Set exercise ::
Tally the lines below that contain "pixels". The number is the whole answer.

(Scene script records)
+++++

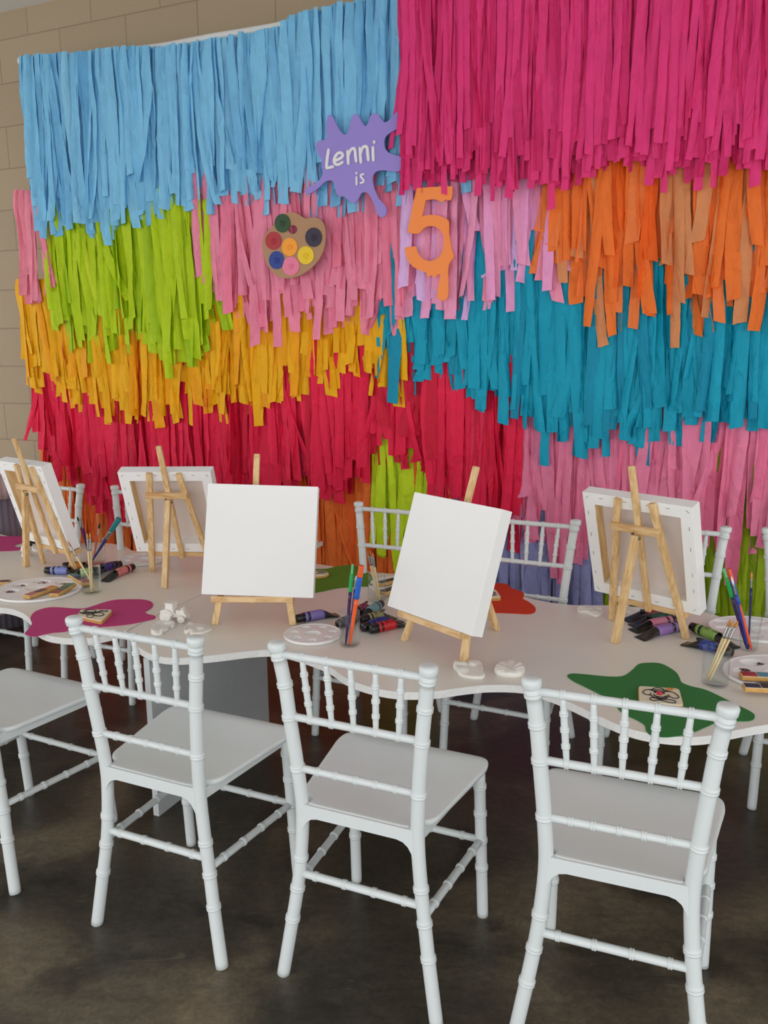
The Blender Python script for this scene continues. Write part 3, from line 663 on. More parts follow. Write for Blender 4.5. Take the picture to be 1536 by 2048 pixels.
B_ = [(90, 20, 40), (30, 26, 30), (150, 40, 50), (220, 210, 200)]
sprinkles('dark red sprinkles in the left well of the left oval palette', P1, -.35, ow[0][:2], B_, 12, 1)
sprinkles('maroon sprinkles in the front left well of the left oval palette', P1, -.35, ow[1][:2], [(110, 16, 50), (90, 20, 40)], 16, 2)
sprinkles('mixed dark sprinkles heaped in the rear left well of the oval palette', P1, -.35, ow[2][:2], B_, 40, 3)
sprinkles('pastel sprinkles in the rear middle well of the left oval palette', P1, -.35, ow[3][:2], [(190, 150, 90), (200, 90, 100), (150, 170, 110)], 14, 4)
sprinkles('black and red sprinkles behind the red iced cookie at right', P5, 0, (-.075, .035), [(30, 26, 28), (150, 30, 36), (60, 30, 30)], 34, 5)
sprinkles('green and red sprinkles on the palette at the right edge', P5, 0, (-.02, .06), [(90, 120, 50), (180, 30, 60), (20, 50, 36)], 30, 6)

def square_cookie(label, px, lines, extra=None, h=.010, rgb=None):
    q = [at(p[0], p[1], TZ+h+.0016) for p in px]; c = sum(q, V((0, 0, 0)))/4
    t = thing('iced_cookie', label, 'cookie', (c.x, c.y, TZ+.0016))
    loc = [(p.x-c.x, p.y-c.y) for p in q]
    rnd_ = []
    for i in range(4):
        p0, p1, p2 = V(loc[i-1]), V(loc[i]), V(loc[(i+1) % 4])
        a_, b_ = p1.lerp(p0, .12), p1.lerp(p2, .12)
        for k in range(5): u = k/4; rnd_.append(tuple(a_*(1-u)**2+p1*2*u*(1-u)+b_*u*u))
    mb = MB(); prism(mb, rnd_, 0, h-.002); mb.build('biscuit', M['biscuit'], t)
    mb = MB(); prism(mb, [(x*.97, y*.97) for x, y in rnd_], h-.002, h+.0008); mb.build('cream_icing', M['cream'], t, bevel=.0008)
    def uv(u, v_):
        a_ = V(loc[0]).lerp(V(loc[1]), u); b_ = V(loc[3]).lerp(V(loc[2]), u); p = a_.lerp(b_, v_); return V((p.x, p.y, h+.0014))
    mb = MB()
    for ln in lines: tube(mb, cr([uv(*p) for p in ln], False, 5), .0011, 8)
    mb.build('piped_outline', M['ink'], t)
    if extra: extra(t, uv)
    return t
def circ(cx, cy, rx, ry, n=12, a0=0, a1=2*pi): return [(cx+rx*cos(a0+(a1-a0)*k/n), cy+ry*sin(a0+(a1-a0)*k/n)) for k in range(n+1)]
fl = [circ(.36, .22, .17, .14), circ(.33, .24, .20, .17), circ(.70, .52, .17, .15), circ(.68, .52, .2, .17), circ(.48, .80, .11, .17), circ(.22, .55, .18, .09), circ(.47, .45, .07, .07, 8),
      [(.15, .5), (.4, .42), (.6, .3), (.8, .2)], [(.62, .22), (.7, .12), (.76, .2), (.68, .26)], [(.78, .2), (.86, .12), (.9, .2), (.82, .24)], [(.3, .7), (.45, .5), (.6, .7)], [(.1, .62), (.3, .5), (.5, .42)]]
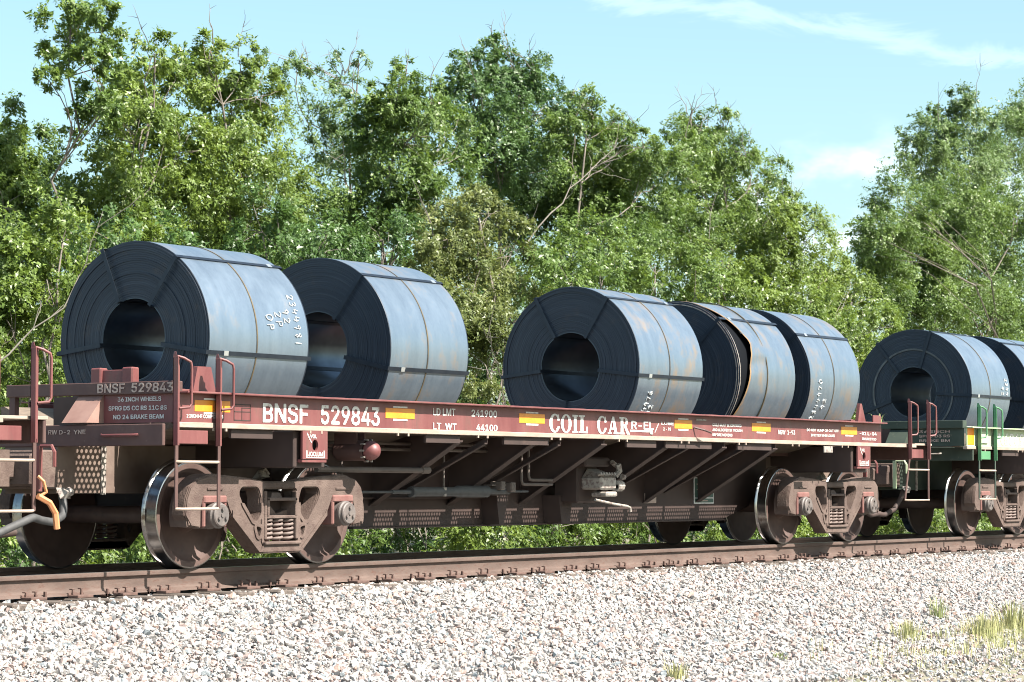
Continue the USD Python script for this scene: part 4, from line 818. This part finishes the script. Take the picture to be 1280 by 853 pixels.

+++++

Solution to the exercise ::
2